The former congregant whose husband is bipolar said that even though she and her husband wrote a big check to the church after they sold their house and tithed close to 10 percent of their income, "We never prospered there." Most of the people she knew there were struggling financially, including some who were evicted from their apartments because they couldn't pay their rent. Hagee, she said, has a "very powerful hold, and you don't even realize it. ... We were there ten years, and I knew something was wrong, but I couldn't figure out what it was." She even feared speaking to a reporter: "If I say too much about him, God's going to get me. ... [Hagee's] got so much money and he's so powerful, he could take everything we have in a minute."

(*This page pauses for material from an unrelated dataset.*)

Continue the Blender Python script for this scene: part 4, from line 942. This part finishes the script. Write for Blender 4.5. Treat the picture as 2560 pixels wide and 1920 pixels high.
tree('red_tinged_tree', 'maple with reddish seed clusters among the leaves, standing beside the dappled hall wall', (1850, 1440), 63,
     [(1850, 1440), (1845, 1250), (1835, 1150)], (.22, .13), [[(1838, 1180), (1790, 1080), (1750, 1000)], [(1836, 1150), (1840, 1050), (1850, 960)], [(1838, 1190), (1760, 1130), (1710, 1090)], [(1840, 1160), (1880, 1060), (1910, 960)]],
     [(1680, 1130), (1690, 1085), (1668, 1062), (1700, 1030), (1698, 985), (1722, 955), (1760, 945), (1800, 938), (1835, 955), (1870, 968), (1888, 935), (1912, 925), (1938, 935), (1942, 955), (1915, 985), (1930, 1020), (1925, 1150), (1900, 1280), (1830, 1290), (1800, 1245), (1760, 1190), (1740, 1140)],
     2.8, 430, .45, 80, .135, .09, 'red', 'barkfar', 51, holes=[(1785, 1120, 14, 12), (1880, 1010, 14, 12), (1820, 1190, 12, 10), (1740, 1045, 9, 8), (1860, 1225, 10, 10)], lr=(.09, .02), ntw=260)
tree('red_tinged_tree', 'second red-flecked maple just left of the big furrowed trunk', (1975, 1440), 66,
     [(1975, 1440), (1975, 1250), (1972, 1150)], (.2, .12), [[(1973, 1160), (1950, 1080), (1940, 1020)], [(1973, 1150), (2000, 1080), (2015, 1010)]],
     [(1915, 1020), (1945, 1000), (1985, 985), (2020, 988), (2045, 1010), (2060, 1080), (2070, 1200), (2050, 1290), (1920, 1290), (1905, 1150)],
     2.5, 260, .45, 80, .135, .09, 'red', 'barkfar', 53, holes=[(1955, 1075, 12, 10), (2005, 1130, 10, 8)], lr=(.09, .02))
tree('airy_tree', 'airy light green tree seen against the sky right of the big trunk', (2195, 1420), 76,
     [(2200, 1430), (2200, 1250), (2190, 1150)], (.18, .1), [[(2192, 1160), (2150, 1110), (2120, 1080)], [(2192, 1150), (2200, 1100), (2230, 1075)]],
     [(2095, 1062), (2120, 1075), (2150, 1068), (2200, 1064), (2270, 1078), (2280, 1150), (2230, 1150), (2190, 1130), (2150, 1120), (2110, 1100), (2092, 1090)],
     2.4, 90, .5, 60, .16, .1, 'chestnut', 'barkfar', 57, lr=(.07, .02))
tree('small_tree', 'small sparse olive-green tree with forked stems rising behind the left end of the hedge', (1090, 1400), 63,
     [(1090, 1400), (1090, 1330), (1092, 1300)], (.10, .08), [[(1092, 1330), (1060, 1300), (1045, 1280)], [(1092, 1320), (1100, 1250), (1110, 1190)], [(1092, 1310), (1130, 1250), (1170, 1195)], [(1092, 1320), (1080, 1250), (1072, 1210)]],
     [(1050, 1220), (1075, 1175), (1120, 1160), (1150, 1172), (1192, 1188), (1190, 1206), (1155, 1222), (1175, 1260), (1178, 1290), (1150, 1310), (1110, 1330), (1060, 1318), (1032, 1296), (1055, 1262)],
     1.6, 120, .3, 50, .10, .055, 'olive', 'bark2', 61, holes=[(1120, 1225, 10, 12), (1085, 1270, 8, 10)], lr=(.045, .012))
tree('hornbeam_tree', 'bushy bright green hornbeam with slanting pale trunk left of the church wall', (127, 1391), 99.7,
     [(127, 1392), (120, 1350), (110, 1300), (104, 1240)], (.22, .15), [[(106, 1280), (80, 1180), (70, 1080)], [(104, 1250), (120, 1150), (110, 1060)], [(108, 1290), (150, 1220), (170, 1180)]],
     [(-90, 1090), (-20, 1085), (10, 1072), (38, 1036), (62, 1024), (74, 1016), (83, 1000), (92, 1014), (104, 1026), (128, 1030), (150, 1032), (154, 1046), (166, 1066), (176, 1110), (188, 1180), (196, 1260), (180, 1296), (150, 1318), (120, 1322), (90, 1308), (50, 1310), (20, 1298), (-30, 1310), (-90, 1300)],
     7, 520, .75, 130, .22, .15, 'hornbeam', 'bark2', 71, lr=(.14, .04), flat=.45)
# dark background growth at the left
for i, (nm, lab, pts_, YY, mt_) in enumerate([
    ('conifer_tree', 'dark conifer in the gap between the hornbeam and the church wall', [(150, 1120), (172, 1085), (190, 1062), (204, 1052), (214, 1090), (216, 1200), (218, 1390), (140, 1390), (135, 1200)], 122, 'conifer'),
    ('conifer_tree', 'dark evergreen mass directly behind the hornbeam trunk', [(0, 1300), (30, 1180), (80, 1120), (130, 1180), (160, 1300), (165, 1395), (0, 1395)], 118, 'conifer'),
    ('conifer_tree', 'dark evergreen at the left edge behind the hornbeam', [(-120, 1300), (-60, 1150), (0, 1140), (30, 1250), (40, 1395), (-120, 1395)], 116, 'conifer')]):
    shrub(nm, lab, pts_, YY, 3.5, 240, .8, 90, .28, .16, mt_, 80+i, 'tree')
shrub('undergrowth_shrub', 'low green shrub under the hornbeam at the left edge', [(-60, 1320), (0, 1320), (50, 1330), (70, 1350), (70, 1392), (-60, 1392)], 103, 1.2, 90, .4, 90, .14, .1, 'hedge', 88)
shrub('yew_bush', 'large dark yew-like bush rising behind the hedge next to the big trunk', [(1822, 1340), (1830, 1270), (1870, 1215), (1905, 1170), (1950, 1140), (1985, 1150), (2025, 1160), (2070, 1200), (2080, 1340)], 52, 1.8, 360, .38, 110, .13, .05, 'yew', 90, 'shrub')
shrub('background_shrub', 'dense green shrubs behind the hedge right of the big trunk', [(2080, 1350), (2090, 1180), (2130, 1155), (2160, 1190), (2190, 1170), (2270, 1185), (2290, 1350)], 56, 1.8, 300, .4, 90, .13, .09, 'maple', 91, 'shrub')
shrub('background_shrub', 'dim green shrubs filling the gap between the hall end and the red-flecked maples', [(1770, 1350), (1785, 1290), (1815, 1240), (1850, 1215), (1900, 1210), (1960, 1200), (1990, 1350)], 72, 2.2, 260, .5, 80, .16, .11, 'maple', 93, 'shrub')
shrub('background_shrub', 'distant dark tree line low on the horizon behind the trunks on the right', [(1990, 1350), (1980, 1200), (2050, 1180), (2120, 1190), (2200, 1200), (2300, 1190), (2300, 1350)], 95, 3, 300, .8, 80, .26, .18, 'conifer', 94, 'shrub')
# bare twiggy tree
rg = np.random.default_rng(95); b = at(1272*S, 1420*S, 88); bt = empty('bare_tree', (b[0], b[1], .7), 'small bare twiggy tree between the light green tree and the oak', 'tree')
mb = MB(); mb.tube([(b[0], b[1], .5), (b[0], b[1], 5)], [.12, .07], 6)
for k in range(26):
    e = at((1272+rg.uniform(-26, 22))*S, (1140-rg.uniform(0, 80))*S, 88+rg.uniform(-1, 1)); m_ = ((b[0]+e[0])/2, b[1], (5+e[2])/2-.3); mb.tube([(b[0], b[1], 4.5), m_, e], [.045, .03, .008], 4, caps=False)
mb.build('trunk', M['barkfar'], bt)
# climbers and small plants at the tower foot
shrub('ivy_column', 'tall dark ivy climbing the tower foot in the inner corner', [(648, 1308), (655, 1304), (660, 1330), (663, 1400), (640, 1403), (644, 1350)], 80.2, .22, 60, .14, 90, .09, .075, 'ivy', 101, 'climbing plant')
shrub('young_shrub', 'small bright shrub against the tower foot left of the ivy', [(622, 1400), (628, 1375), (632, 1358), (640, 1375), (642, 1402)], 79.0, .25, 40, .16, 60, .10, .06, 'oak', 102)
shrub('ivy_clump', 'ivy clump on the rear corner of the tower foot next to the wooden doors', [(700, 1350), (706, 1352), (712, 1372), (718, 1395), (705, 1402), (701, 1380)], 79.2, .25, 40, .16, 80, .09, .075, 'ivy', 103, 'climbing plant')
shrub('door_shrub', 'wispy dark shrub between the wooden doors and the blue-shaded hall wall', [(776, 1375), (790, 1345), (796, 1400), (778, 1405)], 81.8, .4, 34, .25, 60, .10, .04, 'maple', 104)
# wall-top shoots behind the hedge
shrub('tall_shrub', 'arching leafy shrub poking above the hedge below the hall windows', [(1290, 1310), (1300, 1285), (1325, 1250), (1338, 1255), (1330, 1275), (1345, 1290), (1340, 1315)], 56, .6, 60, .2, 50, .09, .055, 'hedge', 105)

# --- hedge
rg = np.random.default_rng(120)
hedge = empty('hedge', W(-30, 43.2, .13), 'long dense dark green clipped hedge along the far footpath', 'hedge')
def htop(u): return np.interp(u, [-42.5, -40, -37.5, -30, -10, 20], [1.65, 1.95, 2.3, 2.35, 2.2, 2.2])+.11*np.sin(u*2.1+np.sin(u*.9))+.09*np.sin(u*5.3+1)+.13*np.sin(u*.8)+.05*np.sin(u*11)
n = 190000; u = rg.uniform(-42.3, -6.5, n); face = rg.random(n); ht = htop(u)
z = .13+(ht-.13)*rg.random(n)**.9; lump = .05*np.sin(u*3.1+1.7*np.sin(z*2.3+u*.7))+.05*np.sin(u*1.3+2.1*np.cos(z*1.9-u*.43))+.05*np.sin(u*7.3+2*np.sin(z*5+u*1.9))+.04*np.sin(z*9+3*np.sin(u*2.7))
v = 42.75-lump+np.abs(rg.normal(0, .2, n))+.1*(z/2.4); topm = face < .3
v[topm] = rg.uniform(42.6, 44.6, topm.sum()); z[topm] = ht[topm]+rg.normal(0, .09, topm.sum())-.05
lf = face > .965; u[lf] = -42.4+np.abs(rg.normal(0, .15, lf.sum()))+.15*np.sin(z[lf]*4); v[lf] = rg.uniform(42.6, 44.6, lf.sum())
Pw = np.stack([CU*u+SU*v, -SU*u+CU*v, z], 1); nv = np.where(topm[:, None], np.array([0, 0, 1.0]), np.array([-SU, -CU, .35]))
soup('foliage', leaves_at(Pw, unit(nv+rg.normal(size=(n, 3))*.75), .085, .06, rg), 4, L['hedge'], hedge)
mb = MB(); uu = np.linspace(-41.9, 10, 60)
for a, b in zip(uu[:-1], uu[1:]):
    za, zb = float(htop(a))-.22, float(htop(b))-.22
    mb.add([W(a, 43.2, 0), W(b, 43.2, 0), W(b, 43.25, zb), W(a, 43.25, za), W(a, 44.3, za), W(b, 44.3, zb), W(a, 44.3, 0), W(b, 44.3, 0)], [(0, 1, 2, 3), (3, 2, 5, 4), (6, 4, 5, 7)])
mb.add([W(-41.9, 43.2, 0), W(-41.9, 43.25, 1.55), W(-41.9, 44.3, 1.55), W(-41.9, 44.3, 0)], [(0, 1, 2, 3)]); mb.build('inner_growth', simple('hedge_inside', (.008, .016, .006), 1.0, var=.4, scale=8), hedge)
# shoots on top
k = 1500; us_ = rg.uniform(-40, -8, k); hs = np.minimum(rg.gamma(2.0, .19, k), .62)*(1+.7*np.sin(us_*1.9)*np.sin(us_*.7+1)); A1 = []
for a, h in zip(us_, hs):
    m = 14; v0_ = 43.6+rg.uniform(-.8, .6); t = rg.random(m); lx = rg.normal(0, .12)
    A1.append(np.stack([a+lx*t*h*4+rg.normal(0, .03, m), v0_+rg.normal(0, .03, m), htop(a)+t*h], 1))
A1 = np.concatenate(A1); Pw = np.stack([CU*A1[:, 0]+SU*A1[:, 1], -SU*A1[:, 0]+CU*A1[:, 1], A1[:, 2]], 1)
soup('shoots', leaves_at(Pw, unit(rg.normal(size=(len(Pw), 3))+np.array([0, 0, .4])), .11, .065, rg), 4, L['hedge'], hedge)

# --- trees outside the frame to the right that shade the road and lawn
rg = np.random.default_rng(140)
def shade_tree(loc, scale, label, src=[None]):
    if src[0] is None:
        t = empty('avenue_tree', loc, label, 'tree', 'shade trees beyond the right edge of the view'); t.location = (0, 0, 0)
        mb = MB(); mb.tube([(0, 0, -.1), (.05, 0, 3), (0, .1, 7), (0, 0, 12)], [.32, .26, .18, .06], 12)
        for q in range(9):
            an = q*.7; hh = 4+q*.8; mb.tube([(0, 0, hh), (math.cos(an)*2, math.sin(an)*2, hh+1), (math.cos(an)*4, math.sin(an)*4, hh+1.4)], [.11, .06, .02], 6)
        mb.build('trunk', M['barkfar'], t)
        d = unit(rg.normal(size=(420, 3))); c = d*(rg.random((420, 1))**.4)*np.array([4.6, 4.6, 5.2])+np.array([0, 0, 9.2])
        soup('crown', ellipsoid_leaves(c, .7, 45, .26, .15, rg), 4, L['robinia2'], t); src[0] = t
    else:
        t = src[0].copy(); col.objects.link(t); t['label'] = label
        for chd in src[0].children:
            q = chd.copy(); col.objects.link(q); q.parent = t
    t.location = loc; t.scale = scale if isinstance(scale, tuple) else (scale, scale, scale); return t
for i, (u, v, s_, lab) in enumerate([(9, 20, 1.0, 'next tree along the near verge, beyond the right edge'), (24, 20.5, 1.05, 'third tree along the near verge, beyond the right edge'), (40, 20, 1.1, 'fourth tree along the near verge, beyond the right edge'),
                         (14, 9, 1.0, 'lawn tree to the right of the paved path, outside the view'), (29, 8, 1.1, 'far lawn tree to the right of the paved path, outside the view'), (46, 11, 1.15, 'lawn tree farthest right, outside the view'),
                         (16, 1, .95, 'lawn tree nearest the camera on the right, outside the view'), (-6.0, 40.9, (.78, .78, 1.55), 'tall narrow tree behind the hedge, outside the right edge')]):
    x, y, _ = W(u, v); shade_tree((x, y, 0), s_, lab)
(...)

Another former member told of tithing even when she had to borrow out of her 401(k) plan to make her mortgage payments. At one point, she said, "at Christmastime I didn't have gifts under my tree. Two small gifts for my kids, that was it. I was so broke, and I was tithing." At the time, she believed that tithing would result in her own blessing. Still another former member, a single mother divorced from an abusive husband, told of tithing out of her child support checks, even though she was living in an apartment with subsidized rent. Contrasting her small apartment with Hagee's home in an exclusive San Antonio subdivision and his multimillion-dollar ranch, she added, "I don't even have a house! My kids grew up on top of each other like sardines. ... I just want a little house." She added, "I thought something was wrong with me. Why am I still [living like this]. I've given and given and given and tithed and tithed and tithed." But while attending Cornerstone, she, like the others, felt guilt and enormous pressure not to question Hagee or his doctrine, and that atmosphere was reinforced through multiple church services each week and mandatory meetings with smaller cell groups whose leaders were vetted on the basis of classes, tests, and the faithfulness of their tithing. As a result, the former member said, "I looked to Pastor Hagee as a god."